If we put it in the event feature, the article feature will require events--which doesn't make sense. The reverse case - that events require articles - isn't any better.

The Core assignment plugin addresses this issue by pulling specified types of configuration into a core feature that can be required by other features.

Further reading

See the blog post How to use Features module in Drupal 8 to bundle functionality in reusable module for an introduction to the module. There's also a detailed Features 8 handbook on drupal.org.

Potential enhancements

While Features in Drupal 8 is mature and used on thousands of sites, there are loose ends and some significant missing pieces still to cover, and additional uses the module could be extended to.

Translations

Drupal 8 supports multiple "collections" for configuration. So far, Features only works with the default collection. In practice, this means most configuration is handled fine, but language translations of configuration are not. Here's the relevant issue: Support non-default configuration collections, including language.

Alters

A significant missing piece is integration for alters (covered in Part 4 of this series).

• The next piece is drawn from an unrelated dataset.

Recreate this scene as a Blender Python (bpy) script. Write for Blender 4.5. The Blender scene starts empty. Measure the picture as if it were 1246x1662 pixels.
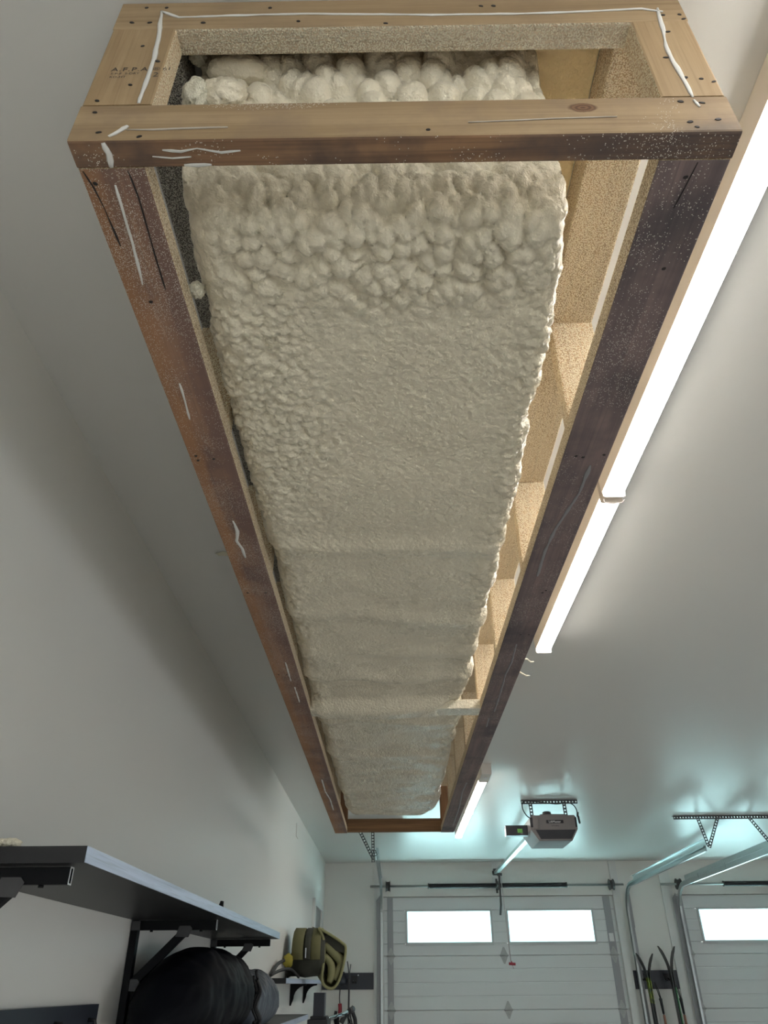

There are two parts to integrating support for alters into Features. First, when exporting items to a feature, it should be possible to export specific changes as alters. Second, in the export of the original item, any alters should be reversed, so that the exported item is alter-free. Core's configuration override system includes the ability to load configuration free of overrides, but there is no equivalent as yet for the various approaches to altering configuration-provided configuration. Potential pieces to help address these requirements include:

Additional use cases

The plugin-based architecture of Features means it can potentially be applied beyond its original use case of managing feature modules. For example, it would be relatively simple to provide a features generation plugin to generate configuration packages as Configuration Split configuration entities.